**Set exercise:** Find each line with the word "picture" and state how many there are, nothing more.
····················
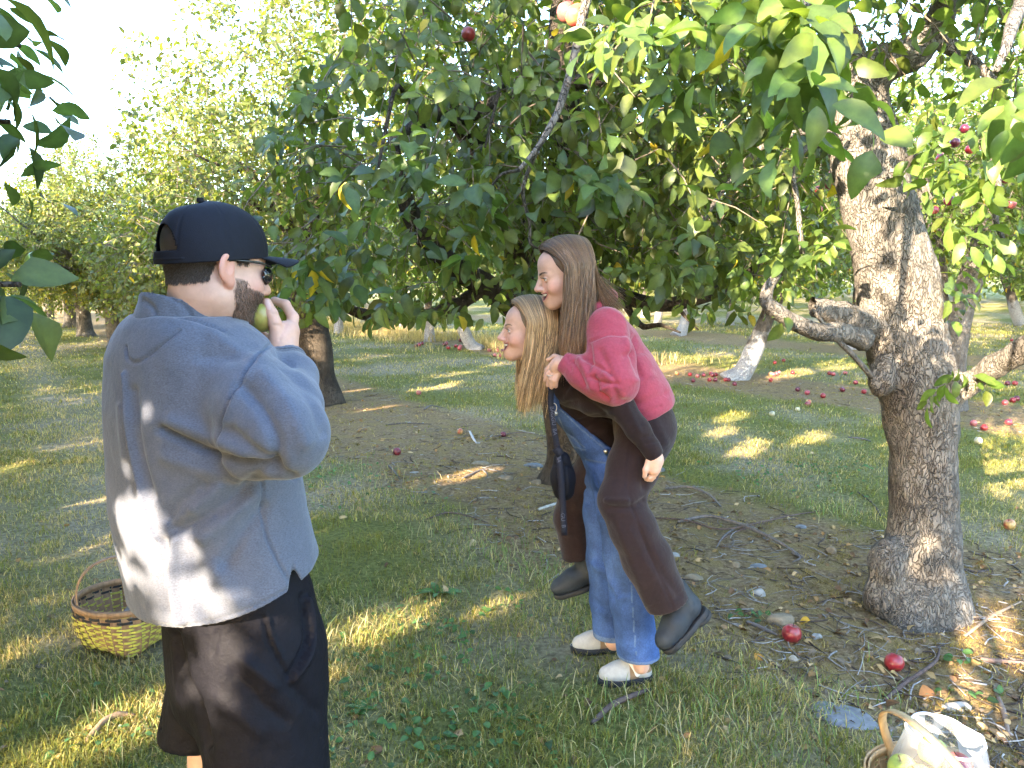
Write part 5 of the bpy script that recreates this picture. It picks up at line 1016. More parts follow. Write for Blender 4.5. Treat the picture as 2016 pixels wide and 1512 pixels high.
V,F,C=curtain(q,3600,(.072,-.10),Hr,Rr,er,.024,-.098,[(.092,.054,.031),(.130,.080,.045),(.066,.040,.024),(.165,.106,.062)])
P2,_=proj(V); tip=np.clip((P2[:,1]-590)/110,0,1)[:,None]; C=C*(1+tip*np.array([1.0,.9,.7])); mk('strands',V,F,M_hair,hb,C)
# --- crossbody bag ---
bg=empty('crossbody_bag',at(1108,985,2.76),'dark navy crossbody bag with lettered webbing strap hanging on the blonde woman','bag')
S=Sdf((.08,2.66,.68),(.32,2.9,1.0),.005); ch(S,[(1106,905,2.79,.032),(1108,940,2.79,.042),(1110,965,2.79,.040)],.03); V,F=S.mesh(); V=smoothv(V,F,2); V=folds(V,F,[([(1088,915),(1128,915)],3,-.004),([(1098,930),(1100,975)],4,-.004),([(1115,925),(1120,975)],5,.004)]); mk('pouch',V,F,M_navy,bg)
sp_=[at(1088,752,2.775),at(1084,790,2.755),at(1090,840,2.745),at(1099,893,2.742)]; V,F=ribbon(sp_,.022,.003,24,(1,0,.12)); ss=mk('strap',V,F,M_web,bg)
tl=[at(1099,888,2.738),at(1105,950,2.725),at(1111,1054,2.72)]; V,F=ribbon(tl,.023,.003,24,(1,0,.1)); s2=mk('strap',V,F,M_web,bg)
V,F=ribbon([at(1094,882,2.735),at(1104,896,2.735)],.030,.008,4,(1,0,.12)); mk('slider',V,F,M_web,bg)
def letters(txt,p0,p1,size,parent):
    cu=bpy.data.curves.new('lettering','FONT'); cu.body=txt; cu.size=size; cu.extrude=.0004; cu.align_x='LEFT'; cu.align_y='CENTER'; o=bpy.data.objects.new('lettering',cu); COL.objects.link(o)
    x=nrm(p1-p0); z=nrm(np.array([0,-1.,0])-x*(-x[1])); y=np.cross(z,x); M=Matrix([[x[0],y[0],z[0],p0[0]],[x[1],y[1],z[1],p0[1]],[x[2],y[2],z[2],p0[2]],[0,0,0,1]])
    dg=bpy.context.evaluated_depsgraph_get(); me=bpy.data.meshes.new_from_object(o.evaluated_get(dg)); me.transform(M@Matrix.Translation((0,0,0))); me.transform(Matrix.Translation(-Vector(bg.location)))
    bpy.data.objects.remove(o); w_=bpy.data.objects.new('lettering',me); COL.objects.link(w_); w_.parent=parent; me.materials.clear(); me.materials.append(M_letter)
bpy.context.view_layer.update()
letters('BAGGU  BAGGU  BAGGU  B',at(1099.5,897,2.733),at(1110.5,1050,2.716),.0215,s2)
letters('BAGGU  BA',at(1086,800,2.748),at(1096,880,2.738),.0205,ss)
# ---------------- apples ----------------
M_apple=mat('apple_skin',attr=True,rough=.3,spec=.5,noise=[(45,3,.8,1.2,(1,1,.35))],coat=.2)
M_stem=mat('stem',(.09,.06,.035))
def applemesh(kind,seed,r=.038):
    q=np.random.default_rng(seed); nu,nv=30,20; th=np.linspace(0,2*math.pi,nu+1)[:-1]; ph=np.linspace(0,math.pi,nv)
    P,T=np.meshgrid(ph,th,indexing='ij'); rr=r*(1.0+.07*np.cos(P)-.02*np.cos(5*T)*np.sin(P)*(np.cos(P)<0)); dim=np.exp(-(P/.30)**2)*.40+np.exp(-((math.pi-P)/.25)**2)*.22
    z=rr*np.cos(P)*1.06-dim*r*np.sign(np.cos(P))*.8; R_=rr*np.sin(P)*1.03; V=np.stack([R_*np.cos(T),R_*np.sin(T),z],-1).reshape(-1,3); V[:,2]-=V[:,2].min()
    i=np.arange(nv-1)[:,None]*nu; j=np.arange(nu)[None]; F=np.stack([i+j,i+nu+j,i+nu+(j+1)%nu,i+(j+1)%nu],-1).reshape(-1,4)
    n=fbm(V+seed,26,3,seed)[:,None]+.6*np.sin(np.arctan2(V[:,1],V[:,0])*1+seed)[:,None]*.5
    red,gr={'red':((.24,.014,.02),(.22,.04,.03)),'dark':((.10,.009,.02),(.15,.018,.025)),'blush':((.32,.035,.03),(.42,.27,.09)),'green':((.36,.14,.05),(.29,.37,.075)),'brown':((.22,.13,.06),(.30,.25,.09)),'pale':((.42,.36,.22),(.5,.44,.28)),'rosy':((.26,.03,.05),(.36,.11,.09))}[kind]
    w_=np.clip(.5+n*1.3+(.45 if kind in('red','dark') else .05 if kind!='green' else -.65),0,1); C=np.array(gr)*(1-w_)+np.array(red)*w_
    return V,[F],C
AP={k:applemesh(k,s) for s,k in enumerate(('red','dark','blush','green','brown','pale','rosy'))}
APM={}
def apple(kind,loc,label,group=None,s=1.,rot=None,stem=True):
    if kind not in APM:
        V,F,C=AP[kind]; o=mk('apple',V,F,M_apple,None,C); st=mk('stem',*tube([(0,0,.060),(.001,0,.072),(.004,.001,.084)],[.0016,.0014,.0018],6,6),M_stem); st.parent=o; APM[kind]=o
    else:
        b=APM[kind]; o=b.copy(); COL.objects.link(o)
        for ch_ in list(b.children):
            if stem: c=ch_.copy(); COL.objects.link(c); c.parent=o
    o.location=loc; o.scale=(s,s,s); o.rotation_euler=rot if rot is not None else (random.uniform(-.5,.5),random.uniform(-.5,.5),random.uniform(0,6))
    for k in('label','group','category'):
        if k in o: del o[k]
    return tag(o,label,'apple',group)
def onground(px,py,kind,label,group=None,s=1.,rot=None):
    g=gnd(px,py); return apple(kind,(g[0],g[1],gzp(g[0],g[1])-.004),label,group,s,rot)
onground(1556,1256,'red','red apple on the dirt against the tan stone left of the thick trunk',s=1.08,rot=(.1,.12,1))
onground(1757,1321,'red','round red apple alone on the dirt in front of the thick trunk',s=.98,rot=(.35,.1,2))
onground(1716,1172,'dark','dark red apple half hidden behind the left side of the trunk base',s=.9)
onground(1990,1035,'blush','bitten blush apple lying in grass at the right picture edge',s=.95)
onground(782,897,'dark','dark red apple on the moss between the man and the women',s=.95)
onground(908,851,'blush','bitten apple with pale flesh showing, lying on dirt left of the blonde hair',s=.85)
onground(990,857,'dark','purple red apple beside a twig just left of the blonde hair ends',s=.8)
onground(823,775,'rosy','pinkish apple in the grass straight beyond the bitten one',s=.9)
onground(1927,866,'pale','pale cream apple in grass right of the thick trunk',s=1.)
onground(1523,818,'pale','pale apple in grass left of the thick trunk below the reds',s=.85)
onground(1590,798,'rosy','pink apple in grass left of the thick trunk next to a paler one',s=.9)
onground(1592,795,'blush','blush apple touching the pink one left of the thick trunk',s=.85)
onground(1570,810,'pale','small pale apple in grass nearest to the pink pair',s=.7)
gA='fallen apples around the white leaning trunk'
for px,py in ((1571,769),(1588,777),(1621,783),(1657,771),(1702,773),(1683,753),(1632,735),(1641,737),(1663,734)): onground(px,py,random.choice(('dark','red','rosy')),'dark red windfall apple on the ground between white leaning trunk and thick scaly trunk',gA+' on its right',.95)
for px,py in ((1448,758),(1433,747),(1428,747),(1409,748),(1398,748),(1387,737),(1373,739),(1357,736),(1332,734),(1404,738),(1408,736),(1399,735),(1292,735),(1363,749)): onground(px,py,random.choice(('dark','rosy','blush','red')),'small windfall apple on the ground left of the white leaning trunk',gA+' on its left',.9)
for px,py in ((1517,738),(1523,738),(1528,735),(1536,733),(1560,733),(1518,748),(1524,715),(1543,712),(1447,722)): onground(px,py,random.choice(('rosy','red','blush')),'small red windfall apple just right of the white leaning trunk foot',gA+' at its foot',.9)
gB='fallen apples right of the thick trunk'
for px,py in ((1985,756),(1999,756),(1979,795),(1996,790),(2003,787)): onground(px,py,random.choice(('dark','red','rosy')),'dark apple lying on the strip at right beyond the sawn limb',gB,1.)
onground(1915,832,'rosy','rosy apple in grass right of the thick trunk, left one of three',gB+' in the grass',.95); onground(1938,839,'red','red apple in grass right of the thick trunk, middle one of three',gB+' in the grass',.95); onground(1985,831,'rosy','rosy flattened apple in grass right of the thick trunk, right one of three',gB+' in the grass',1.)
onground(1993,670,'red','red apple far back on bare soil at the right edge',None,1.)
gC='fallen apples left of the blonde woman'
for px,py in ((980,690),(973,702),(985,702),(962,690),(989,692),(978,686)): onground(px,py,random.choice(('dark','rosy')),'small dark apple on the grass beside the blonde woman\'s chin',gC,1.1)
gD='fallen apples around the short thin trunks'
for px,py in ((882,688),(896,685),(906,685),(908,673),(880,680),(825,683),(818,684),(876,682),(830,680),(905,689)): onground(px,py,random.choice(('dark','rosy','red')),'tiny red apple on the ground near the two thin dark trunks',gD,1.2)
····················
**Result of this exercise:** 2